## Directive
All lines from the top of the records below through the line holding "struct(t.build('trim_1', M['farwall']))", and only those, should be printed exactly, minus the pictures.
::::
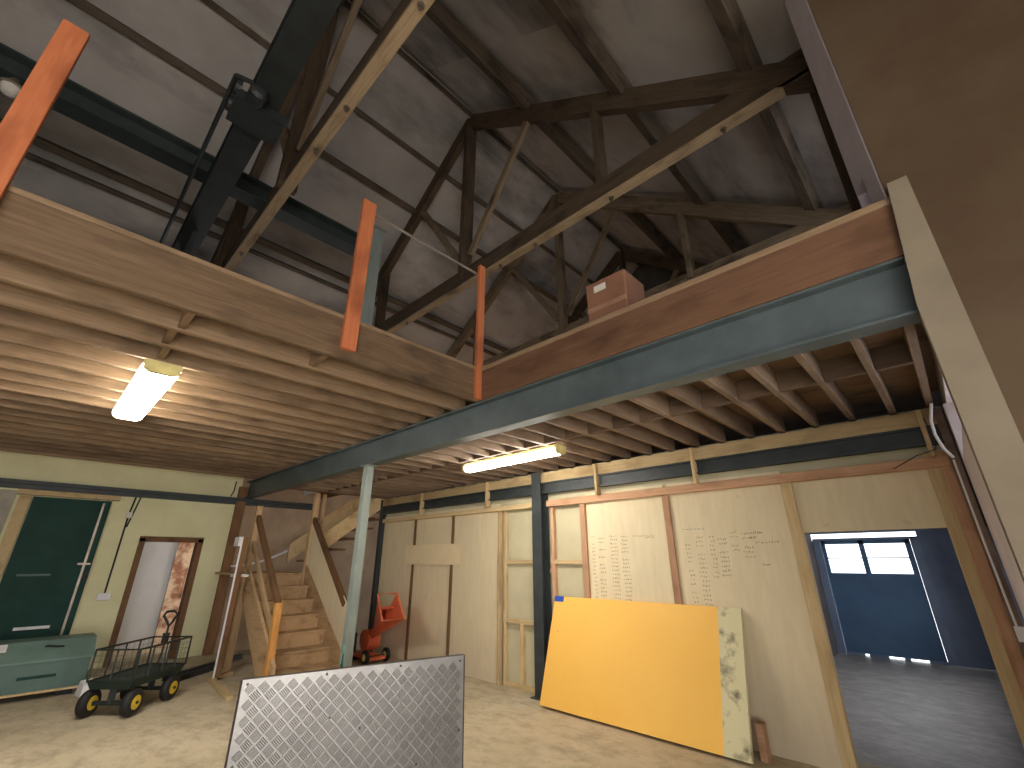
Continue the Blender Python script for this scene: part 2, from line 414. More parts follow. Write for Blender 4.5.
for x_a, x_b in ((-2.13, -1.85), (-1.78, -1.5), (-1.28, -1.2), (-.95, -.71)): t.box(x_a, YG - .11, -.01, x_b, YG - .04, .035)
struct(t.build('trim_1', M['farwall']))

# doorway in the left wall: frame and open white leaf, lobby beyond
t = MB().box(XL - .19, DY0 - .06, 0, XL + .03, DY0 + .03, DZ + .03).box(XL - .19, DY1 - .03, 0, XL + .03, DY1 + .06, DZ + .03).box(XL - .19, DY0 - .06, DZ - .03, XL + .03, DY1 + .06, DZ + .06)
struct(t.build('trim_2', M['brownwood']))
struct(MB().box(-13.2, 3.3, 0, -12.25, 3.4, 2.6).box(-13.3, .2, 0, -13.2, 3.4, 2.6).box(-13.3, .2, 2.6, -11.0, 3.4, 2.7).box(-13.3, .1, 0, -11.0, .2, 2.6).build('wall_lobby', [M['white']]))  # unseen gap on one side added to light the lobby
struct(MB().box(-12.45, 2.34, 0, -12.38, 2.9, 2.5).build('wall_lobby_pier', plain('peeling_plaster', (216, 196, 176), 0.85, 0, (150, 104, 82), 4, 0.45, 0.6)))
dl = struct(MB().bar((-11.0, 2.36, 1.0), (-11.62, 2.56, 1.0), 0.045, 1.96).build('door_2', M['white']))
MB().lathe((-11.5, 2.48, 1.0), (0.3, -1, 0), [(0, .012), (.05, .012), (.052, .028), (.085, .03), (.095, .0)], 12).build('door_knob', M['pipe'], dl)
dlh = MB().bar((-12.48, 1.0, 1.0), (-12.48, 2.34, 1.0), 0.05, 2.1)
struct(dlh.build('door_3', plain('pale_blue_door', (206, 212, 222), 0.6, 0, (200, 206, 216))))

# dark steel rail / trunking along the left wall, corner post
struct(MB().box(XL, YF, 2.73, XL + .07, 4.45, 2.80).box(XL, YF, 2.80, XL + .13, 4.45, 2.86).build('trim_3', M['steel_dk']))
struct(timber('trim_4', (XL + .04, 2.93, 0.0), (XL + .04, 2.93, 3.1), 0.07, 0.17, M['brownwood']))

# back wall trims
tn = 5
def trim(o):
    global tn
    o.name = 'trim_%d' % tn; tn += 1
    return struct(o)
for x in (-7.63, -6.47): trim(timber('t', (x, YB - .012, 0), (x, YB - .012, 2.4), 0.06, 0.024, M['brownwood']))
trim(timber('t', (-5.27, YB - .02, 0), (-5.27, YB - .02, 2.4), 0.05, 0.07, M['stud_pale']))
trim(timber('t', (-5.18, YB + .02, 0), (-5.18, YB + .02, 2.4), 0.05, 0.05, M['stud_pale']))
trim(timber('t', (-3.665, YB - .015, 0), (-3.665, YB - .015, 2.4), 0.085, 0.04, M['stud_red']))
trim(timber('t', (-4.22, YB + .02, 0), (-4.22, YB + .02, 2.4), 0.05, 0.06, M['stud_red']))
trim(timber('t', (-2.45, YB - .015, 0), (-2.45, YB - .015, 2.4), 0.08, 0.04, M['stud_red']))
trim(timber('t', (-1.15, YB - .0, 0), (-1.15, YB - .0, 2.38), 0.1, 0.08, M['stud_pale']))
trim(timber('t', (-0.02, YB - .0, 0), (-0.02, YB - .0, 2.5), 0.1, 0.08, M['stud_pale']))
trim(timber('t', (0.055, YB - .02, 0), (0.055, YB - .02, 2.5), 0.08, 0.07, M['stud_red']))
trim(timber('t', (-8.8, YB - .03, 2.415), (-4.5, YB - .03, 2.415), 0.06, 0.07, M['stud_pale']))
trim(timber('t', (-4.28, YB - .03, 2.415), (0.09, YB - .03, 2.415), 0.06, 0.09, M['stud_red']))
trim(timber('t', (-8.8, YB - .02, 2.79), (0.15, YB - .02, 2.79), 0.14, 0.14, M['stud_pale']))
for x0, x1, z in ((-5.16, -4.49, 1.62), (-4.28, -3.7, 1.62), (-5.16, -4.47, 0.82), (-5.16, -4.47, 0.03), (-4.29, -4.2, 1.5), (-4.29, -4.2, 0.6)):
    trim(timber('t', (x0, YB + .02, z), (x1, YB + .02, z), 0.05, 0.055, M['stud_pale']))
trim(timber('t', (-4.84, YB + .02, 0.05), (-4.84, YB + .02, 0.8), 0.05, 0.06, M['stud_pale']))
for x in (-7.35, -5.5, -3.35, -2.02, 0.0):
    trim(timber('t', (x, YB - .09, 2.45), (x, YB - .09, 2.86), 0.035, 0.1, M['stud_pale']))
trim(timber('t', (-8.86, YB - .03, 0), (-8.86, YB - .03, 2.86), 0.1, 0.1, M['steel_dk']))

# pencilled lists on two sheets
hw = MB()
def scrawl(x, z, w, n):
    for k in range(n):
        cx = x + (k + .5) * w / n; hh = random.uniform(.014, .022)
        for j in range(random.choice((2, 3, 3))):
            a = random.uniform(0, math.pi); l = hh * random.uniform(.5, 1.0)
            px, pz = cx + random.uniform(-.006, .006), z + random.uniform(-.007, .007)
            dx, dz = math.cos(a) * l / 2, math.sin(a) * l / 2; nx, nz = -math.sin(a) * .0019, math.cos(a) * .0019
            y = YB - .0016
            hw.add([(px - dx - nx, y, pz - dz - nz), (px + dx - nx, y, pz + dz - nz), (px + dx + nx, y, pz + dz + nz), (px - dx + nx, y, pz - dz + nz)], [(0, 1, 2, 3)])
for x, w_, n, z0, z1, skip in ((-3.56, .05, 2, 1.93, 1.2, .1), (-3.46, .09, 4, 1.95, 1.2, .1), (-3.28, .1, 4, 1.93, 1.2, 0), (-3.12, .1, 4, 1.92, 1.2, .15),
                               (-2.29, .06, 2, 1.85, 1.22, .1), (-2.17, .09, 3, 1.88, 1.2, .1), (-2.02, .06, 2, 1.88, 1.45, .1), (-1.93, .1, 4, 1.9, 1.44, .1), (-1.79, .08, 3, 1.92, 1.66, .1), (-1.68, .1, 4, 1.9, 1.64, .2)):
    z = z0
    while z > z1:
        if random.random() > skip: scrawl(x + random.uniform(-.01, .01), z, w_, n)
        z -= .045
for x, z, w_, n in ((-2.31, 1.97, .26, 9), (-1.58, 1.905, .12, 6), (-1.6, 1.86, .07, 4), (-1.55, 1.81, .22, 9), (-2.95, 1.92, .3, 10), (-2.78, 1.9, .12, 5), (-1.52, 1.6, .07, 4)): scrawl(x, z, w_, n)
hw.build('handwriting', M['ink'], wb)

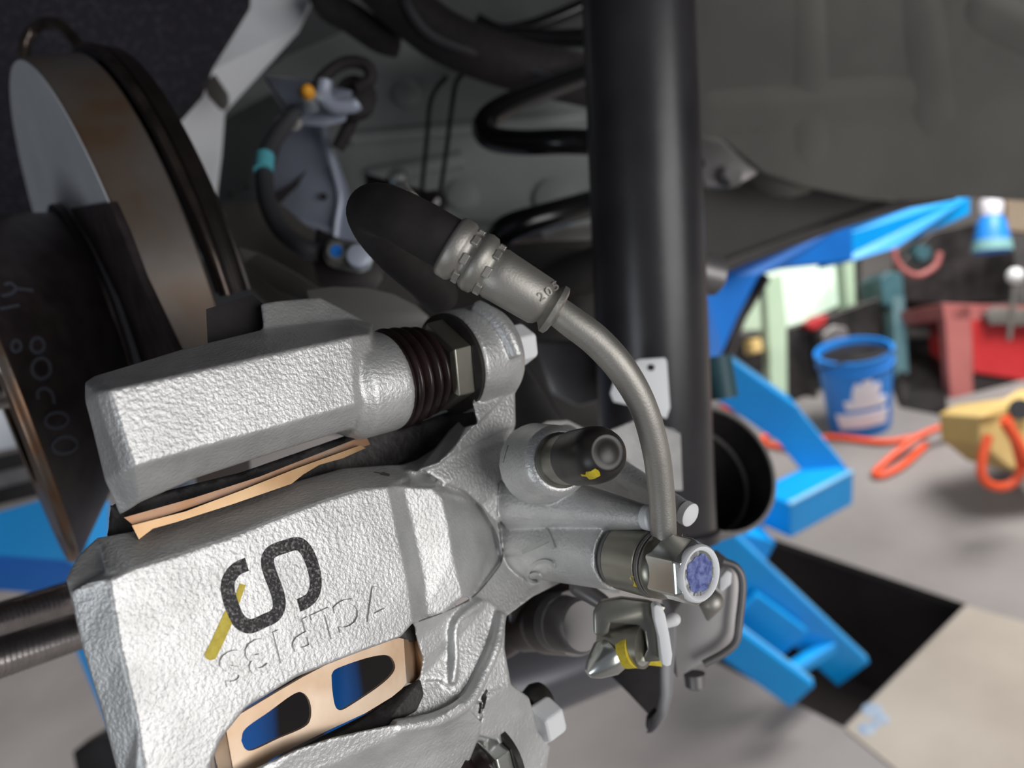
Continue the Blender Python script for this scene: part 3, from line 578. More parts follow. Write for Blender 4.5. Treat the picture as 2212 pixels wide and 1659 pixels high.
::::
## Output for this exercise
Continue the Blender Python script for this scene: part 2, from line 414. More parts follow. Write for Blender 4.5.
for x_a, x_b in ((-2.13, -1.85), (-1.78, -1.5), (-1.28, -1.2), (-.95, -.71)): t.box(x_a, YG - .11, -.01, x_b, YG - .04, .035)
struct(t.build('trim_1', M['farwall']))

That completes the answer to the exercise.